Ya desde sus primeros contactos con las islas del Caribe, Cristóbal Colón procede al bautizo de lugares y personas, a pesar de saber que tanto unos como otras, poseen nombres propios antes de la llegada de los europeos. La re-nominación es un instrumento efectivo y necesario para la toma de posesión.

Si -como creemos- el lenguaje es una convención que revela no la esencia de las cosas, sino la forma que una cultura tiene de percibirlas, este ritual de re-nominación no es ingenuo: a través de las palabras, son los valores de una determinada cultura quienes están en juego. Re-nominar es entonces aplicar, sobre las culturas autóctonas, todo el peso del logos occidental.

Algo inverso ocurre en el caso de nuestro país: "Uruguay" es una voz guaraní, no un nombre propio, sino un nombre común que designa una especie de ave salvaje, nativa de la región. No sería descabellado atribuir a la ola romántica que recorrió la joven nación a fines del siglo XIX, las variadas y poéticas interpretaciones de este sustantivo, que confieren una cierta mística a nuestros manuales escolares: "río de los pájaros pintados", "río de los caracoles", etc.

Uruguay es uno de los pocos países en América que posee un nombre autóctono, no occidental. Paradójicamente, es una de las pocas naciones de América que no posee entre su población grupos autóctonos diferenciados. País predominantemente europeo con nombre indígena, en un continente de países predominantemente indígenas con nombre europeo.

No conoceremos, probablemente, jamás las circunstancias históricas de esta paradoja, pero podríamos decir que el nombre atribuido al país es una metáfora, en el pleno sentido del término: signo que ocupa el lugar de otro signo, ausente.
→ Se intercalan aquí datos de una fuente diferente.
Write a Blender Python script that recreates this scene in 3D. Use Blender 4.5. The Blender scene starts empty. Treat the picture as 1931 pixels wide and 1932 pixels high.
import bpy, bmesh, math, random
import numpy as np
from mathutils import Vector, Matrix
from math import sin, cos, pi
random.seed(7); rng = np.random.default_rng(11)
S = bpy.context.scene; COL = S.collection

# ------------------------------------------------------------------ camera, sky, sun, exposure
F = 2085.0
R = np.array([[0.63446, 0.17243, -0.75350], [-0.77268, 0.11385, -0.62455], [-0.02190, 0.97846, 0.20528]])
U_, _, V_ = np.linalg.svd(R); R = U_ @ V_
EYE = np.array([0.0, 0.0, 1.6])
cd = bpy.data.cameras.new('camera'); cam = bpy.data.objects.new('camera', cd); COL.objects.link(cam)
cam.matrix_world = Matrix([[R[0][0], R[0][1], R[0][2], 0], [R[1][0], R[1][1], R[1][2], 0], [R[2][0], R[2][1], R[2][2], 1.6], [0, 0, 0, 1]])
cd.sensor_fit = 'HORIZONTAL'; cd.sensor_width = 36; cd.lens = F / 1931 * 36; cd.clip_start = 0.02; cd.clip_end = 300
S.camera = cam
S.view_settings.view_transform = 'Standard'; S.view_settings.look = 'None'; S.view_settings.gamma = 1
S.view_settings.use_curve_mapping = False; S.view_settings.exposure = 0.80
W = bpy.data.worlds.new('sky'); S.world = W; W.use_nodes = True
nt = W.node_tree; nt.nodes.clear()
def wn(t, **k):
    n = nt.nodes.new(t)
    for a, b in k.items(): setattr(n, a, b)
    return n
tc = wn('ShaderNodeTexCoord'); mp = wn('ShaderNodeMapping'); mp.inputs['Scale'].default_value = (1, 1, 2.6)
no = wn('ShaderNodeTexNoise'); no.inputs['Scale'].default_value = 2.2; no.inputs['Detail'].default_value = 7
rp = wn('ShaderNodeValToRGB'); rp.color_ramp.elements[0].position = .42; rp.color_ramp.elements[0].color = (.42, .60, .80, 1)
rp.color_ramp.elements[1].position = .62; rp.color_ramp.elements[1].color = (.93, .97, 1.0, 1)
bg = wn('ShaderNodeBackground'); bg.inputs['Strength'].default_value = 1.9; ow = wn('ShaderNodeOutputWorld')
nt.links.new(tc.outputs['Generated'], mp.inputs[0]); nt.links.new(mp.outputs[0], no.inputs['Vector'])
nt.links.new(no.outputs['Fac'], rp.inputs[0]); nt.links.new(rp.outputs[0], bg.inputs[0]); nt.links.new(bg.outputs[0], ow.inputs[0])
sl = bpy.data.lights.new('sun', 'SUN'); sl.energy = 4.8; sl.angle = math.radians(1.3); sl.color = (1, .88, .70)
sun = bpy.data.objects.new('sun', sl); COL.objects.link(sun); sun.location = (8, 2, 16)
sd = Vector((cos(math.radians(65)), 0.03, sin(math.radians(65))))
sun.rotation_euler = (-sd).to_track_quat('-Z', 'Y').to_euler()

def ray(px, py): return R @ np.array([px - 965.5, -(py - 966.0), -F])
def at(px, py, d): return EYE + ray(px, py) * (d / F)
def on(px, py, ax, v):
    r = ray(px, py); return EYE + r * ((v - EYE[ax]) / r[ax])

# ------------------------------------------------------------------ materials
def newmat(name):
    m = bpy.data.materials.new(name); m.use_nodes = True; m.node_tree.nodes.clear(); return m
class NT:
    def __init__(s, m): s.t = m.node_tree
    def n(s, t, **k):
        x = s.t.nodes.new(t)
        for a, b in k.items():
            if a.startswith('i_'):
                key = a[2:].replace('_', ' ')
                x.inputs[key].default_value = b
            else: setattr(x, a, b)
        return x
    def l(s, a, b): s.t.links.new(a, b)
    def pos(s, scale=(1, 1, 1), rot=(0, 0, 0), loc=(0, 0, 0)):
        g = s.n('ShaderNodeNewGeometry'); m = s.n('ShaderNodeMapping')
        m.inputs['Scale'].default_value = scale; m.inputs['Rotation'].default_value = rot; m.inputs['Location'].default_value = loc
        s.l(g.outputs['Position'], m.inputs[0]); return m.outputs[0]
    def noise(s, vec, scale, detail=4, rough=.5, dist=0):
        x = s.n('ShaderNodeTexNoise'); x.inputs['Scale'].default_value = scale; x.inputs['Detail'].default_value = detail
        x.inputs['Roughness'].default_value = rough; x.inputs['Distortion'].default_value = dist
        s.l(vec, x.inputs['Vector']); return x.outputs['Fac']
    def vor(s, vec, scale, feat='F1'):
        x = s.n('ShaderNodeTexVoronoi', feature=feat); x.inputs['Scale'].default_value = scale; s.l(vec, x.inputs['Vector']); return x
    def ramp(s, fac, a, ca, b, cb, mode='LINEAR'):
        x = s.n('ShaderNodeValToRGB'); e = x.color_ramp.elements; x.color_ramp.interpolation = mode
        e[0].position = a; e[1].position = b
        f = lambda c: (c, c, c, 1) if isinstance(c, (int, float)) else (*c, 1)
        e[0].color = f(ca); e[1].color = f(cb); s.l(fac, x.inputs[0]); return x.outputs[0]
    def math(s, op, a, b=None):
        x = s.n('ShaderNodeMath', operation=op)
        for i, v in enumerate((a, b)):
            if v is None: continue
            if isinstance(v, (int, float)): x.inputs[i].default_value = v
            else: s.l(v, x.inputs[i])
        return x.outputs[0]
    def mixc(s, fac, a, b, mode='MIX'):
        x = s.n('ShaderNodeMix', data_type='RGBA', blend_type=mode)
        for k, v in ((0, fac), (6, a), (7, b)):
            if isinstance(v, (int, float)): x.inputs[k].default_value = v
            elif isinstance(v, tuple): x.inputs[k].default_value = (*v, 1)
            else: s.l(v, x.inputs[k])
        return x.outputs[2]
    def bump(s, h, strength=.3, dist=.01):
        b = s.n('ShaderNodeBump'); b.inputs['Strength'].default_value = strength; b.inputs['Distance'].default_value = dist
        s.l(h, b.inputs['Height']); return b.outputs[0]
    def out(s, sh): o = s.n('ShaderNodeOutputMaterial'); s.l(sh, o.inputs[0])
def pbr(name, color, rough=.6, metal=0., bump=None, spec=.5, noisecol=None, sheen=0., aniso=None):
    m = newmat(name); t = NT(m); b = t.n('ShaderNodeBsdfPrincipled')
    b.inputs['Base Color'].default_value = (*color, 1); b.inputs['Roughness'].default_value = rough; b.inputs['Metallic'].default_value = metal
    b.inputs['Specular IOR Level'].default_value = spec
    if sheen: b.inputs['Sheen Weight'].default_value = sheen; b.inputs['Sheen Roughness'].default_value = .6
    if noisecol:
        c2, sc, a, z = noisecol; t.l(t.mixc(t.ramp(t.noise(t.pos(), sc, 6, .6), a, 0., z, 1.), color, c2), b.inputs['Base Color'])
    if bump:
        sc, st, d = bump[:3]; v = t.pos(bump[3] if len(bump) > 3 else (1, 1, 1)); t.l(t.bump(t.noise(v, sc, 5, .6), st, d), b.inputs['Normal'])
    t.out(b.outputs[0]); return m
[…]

Pero en este caso la sustitución no es simbólica sino real: el grupo humano que dio origen al nombre del país ha desaparecido de él, dejando la traza más indeleble, la del nombre, la del lenguaje. Lenguaje que nombra, lenguaje que carga de significación, lenguaje que asegura la dimensión simbólica indispensable -los españoles lo sabían bien- al asentamiento.

Dimensión que hechiza el lugar existencial.